◆ **PROVIDED DATA**:
━━━━━━
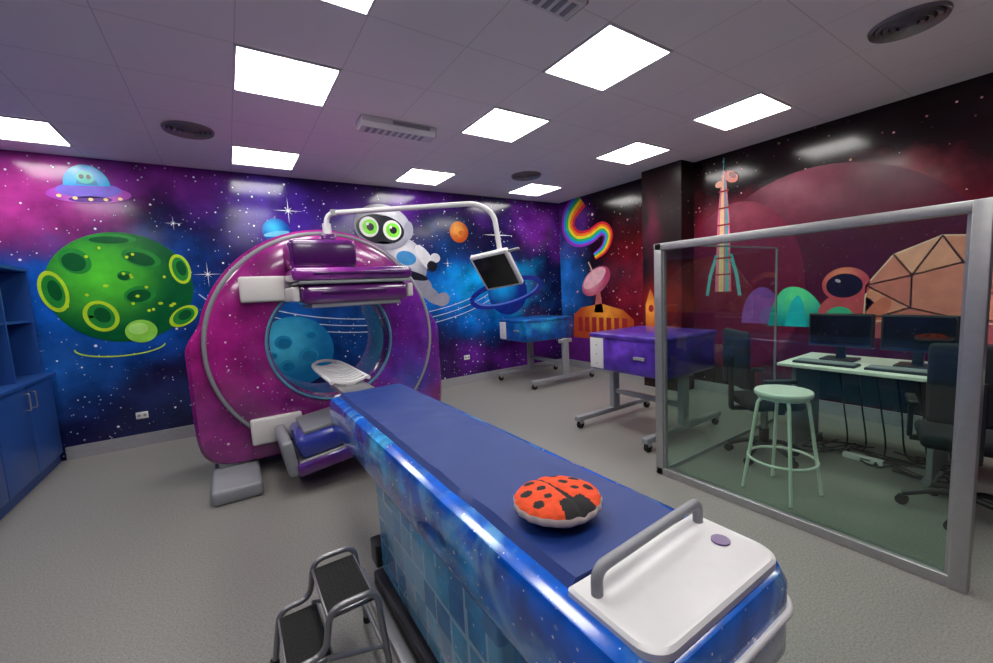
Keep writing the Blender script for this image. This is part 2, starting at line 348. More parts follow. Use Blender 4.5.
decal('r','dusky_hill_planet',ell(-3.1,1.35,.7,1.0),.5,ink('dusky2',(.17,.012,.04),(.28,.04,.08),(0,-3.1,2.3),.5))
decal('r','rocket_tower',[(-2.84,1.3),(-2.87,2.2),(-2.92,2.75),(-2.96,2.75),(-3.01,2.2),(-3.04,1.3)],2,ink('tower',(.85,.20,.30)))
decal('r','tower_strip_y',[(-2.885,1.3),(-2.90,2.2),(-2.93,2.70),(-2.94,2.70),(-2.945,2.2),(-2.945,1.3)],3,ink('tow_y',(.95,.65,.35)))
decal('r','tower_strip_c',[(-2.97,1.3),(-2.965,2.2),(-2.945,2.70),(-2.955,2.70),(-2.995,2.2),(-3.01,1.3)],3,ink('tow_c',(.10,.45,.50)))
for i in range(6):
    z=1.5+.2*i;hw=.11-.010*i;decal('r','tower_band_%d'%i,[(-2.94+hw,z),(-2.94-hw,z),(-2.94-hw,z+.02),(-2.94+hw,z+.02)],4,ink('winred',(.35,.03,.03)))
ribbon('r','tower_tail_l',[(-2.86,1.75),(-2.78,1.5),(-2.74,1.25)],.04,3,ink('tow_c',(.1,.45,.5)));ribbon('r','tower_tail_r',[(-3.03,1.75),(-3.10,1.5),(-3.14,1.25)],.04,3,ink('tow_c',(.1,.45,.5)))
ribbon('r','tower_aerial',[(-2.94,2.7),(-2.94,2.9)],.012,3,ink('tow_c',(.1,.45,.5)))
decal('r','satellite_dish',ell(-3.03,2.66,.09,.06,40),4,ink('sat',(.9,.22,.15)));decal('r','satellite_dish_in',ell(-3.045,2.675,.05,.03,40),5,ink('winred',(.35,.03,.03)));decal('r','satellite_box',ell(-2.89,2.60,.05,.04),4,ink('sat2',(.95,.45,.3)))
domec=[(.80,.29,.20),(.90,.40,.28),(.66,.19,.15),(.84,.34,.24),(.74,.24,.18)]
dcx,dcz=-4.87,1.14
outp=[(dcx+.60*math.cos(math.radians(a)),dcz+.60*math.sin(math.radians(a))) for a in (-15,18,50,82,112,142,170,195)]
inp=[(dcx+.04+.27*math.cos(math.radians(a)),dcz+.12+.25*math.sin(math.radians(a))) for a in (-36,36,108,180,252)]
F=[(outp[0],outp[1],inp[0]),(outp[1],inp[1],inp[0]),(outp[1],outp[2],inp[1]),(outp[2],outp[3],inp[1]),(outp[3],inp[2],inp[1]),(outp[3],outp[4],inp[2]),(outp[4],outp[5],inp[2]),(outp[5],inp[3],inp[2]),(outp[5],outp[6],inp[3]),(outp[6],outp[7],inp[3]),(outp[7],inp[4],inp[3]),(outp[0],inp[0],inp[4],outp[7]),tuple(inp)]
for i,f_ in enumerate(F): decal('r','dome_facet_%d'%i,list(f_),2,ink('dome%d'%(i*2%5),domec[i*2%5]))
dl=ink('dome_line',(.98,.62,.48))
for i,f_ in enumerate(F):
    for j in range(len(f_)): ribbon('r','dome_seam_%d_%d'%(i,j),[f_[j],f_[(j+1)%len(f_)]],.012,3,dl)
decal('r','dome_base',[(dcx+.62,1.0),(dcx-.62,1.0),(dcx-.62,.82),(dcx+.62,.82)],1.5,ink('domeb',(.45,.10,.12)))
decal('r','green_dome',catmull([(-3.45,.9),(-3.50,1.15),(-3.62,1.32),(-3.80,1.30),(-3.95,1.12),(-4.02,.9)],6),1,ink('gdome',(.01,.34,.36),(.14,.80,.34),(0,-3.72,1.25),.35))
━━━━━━
◆ **PROBLEM STATEMENT**:
Retype everything in the material word for word, minus pictures.

◆ **THE REPLY**:
Keep writing the Blender script for this image. This is part 2, starting at line 348. More parts follow. Use Blender 4.5.
decal('r','dusky_hill_planet',ell(-3.1,1.35,.7,1.0),.5,ink('dusky2',(.17,.012,.04),(.28,.04,.08),(0,-3.1,2.3),.5))
decal('r','rocket_tower',[(-2.84,1.3),(-2.87,2.2),(-2.92,2.75),(-2.96,2.75),(-3.01,2.2),(-3.04,1.3)],2,ink('tower',(.85,.20,.30)))
decal('r','tower_strip_y',[(-2.885,1.3),(-2.90,2.2),(-2.93,2.70),(-2.94,2.70),(-2.945,2.2),(-2.945,1.3)],3,ink('tow_y',(.95,.65,.35)))
decal('r','tower_strip_c',[(-2.97,1.3),(-2.965,2.2),(-2.945,2.70),(-2.955,2.70),(-2.995,2.2),(-3.01,1.3)],3,ink('tow_c',(.10,.45,.50)))
for i in range(6):
    z=1.5+.2*i;hw=.11-.010*i;decal('r','tower_band_%d'%i,[(-2.94+hw,z),(-2.94-hw,z),(-2.94-hw,z+.02),(-2.94+hw,z+.02)],4,ink('winred',(.35,.03,.03)))
ribbon('r','tower_tail_l',[(-2.86,1.75),(-2.78,1.5),(-2.74,1.25)],.04,3,ink('tow_c',(.1,.45,.5)));ribbon('r','tower_tail_r',[(-3.03,1.75),(-3.10,1.5),(-3.14,1.25)],.04,3,ink('tow_c',(.1,.45,.5)))
ribbon('r','tower_aerial',[(-2.94,2.7),(-2.94,2.9)],.012,3,ink('tow_c',(.1,.45,.5)))
decal('r','satellite_dish',ell(-3.03,2.66,.09,.06,40),4,ink('sat',(.9,.22,.15)));decal('r','satellite_dish_in',ell(-3.045,2.675,.05,.03,40),5,ink('winred',(.35,.03,.03)));decal('r','satellite_box',ell(-2.89,2.60,.05,.04),4,ink('sat2',(.95,.45,.3)))
domec=[(.80,.29,.20),(.90,.40,.28),(.66,.19,.15),(.84,.34,.24),(.74,.24,.18)]
dcx,dcz=-4.87,1.14
outp=[(dcx+.60*math.cos(math.radians(a)),dcz+.60*math.sin(math.radians(a))) for a in (-15,18,50,82,112,142,170,195)]
inp=[(dcx+.04+.27*math.cos(math.radians(a)),dcz+.12+.25*math.sin(math.radians(a))) for a in (-36,36,108,180,252)]
F=[(outp[0],outp[1],inp[0]),(outp[1],inp[1],inp[0]),(outp[1],outp[2],inp[1]),(outp[2],outp[3],inp[1]),(outp[3],inp[2],inp[1]),(outp[3],outp[4],inp[2]),(outp[4],outp[5],inp[2]),(outp[5],inp[3],inp[2]),(outp[5],outp[6],inp[3]),(outp[6],outp[7],inp[3]),(outp[7],inp[4],inp[3]),(outp[0],inp[0],inp[4],outp[7]),tuple(inp)]
for i,f_ in enumerate(F): decal('r','dome_facet_%d'%i,list(f_),2,ink('dome%d'%(i*2%5),domec[i*2%5]))
dl=ink('dome_line',(.98,.62,.48))
for i,f_ in enumerate(F):
    for j in range(len(f_)): ribbon('r','dome_seam_%d_%d'%(i,j),[f_[j],f_[(j+1)%len(f_)]],.012,3,dl)
decal('r','dome_base',[(dcx+.62,1.0),(dcx-.62,1.0),(dcx-.62,.82),(dcx+.62,.82)],1.5,ink('domeb',(.45,.10,.12)))
decal('r','green_dome',catmull([(-3.45,.9),(-3.50,1.15),(-3.62,1.32),(-3.80,1.30),(-3.95,1.12),(-4.02,.9)],6),1,ink('gdome',(.01,.34,.36),(.14,.80,.34),(0,-3.72,1.25),.35))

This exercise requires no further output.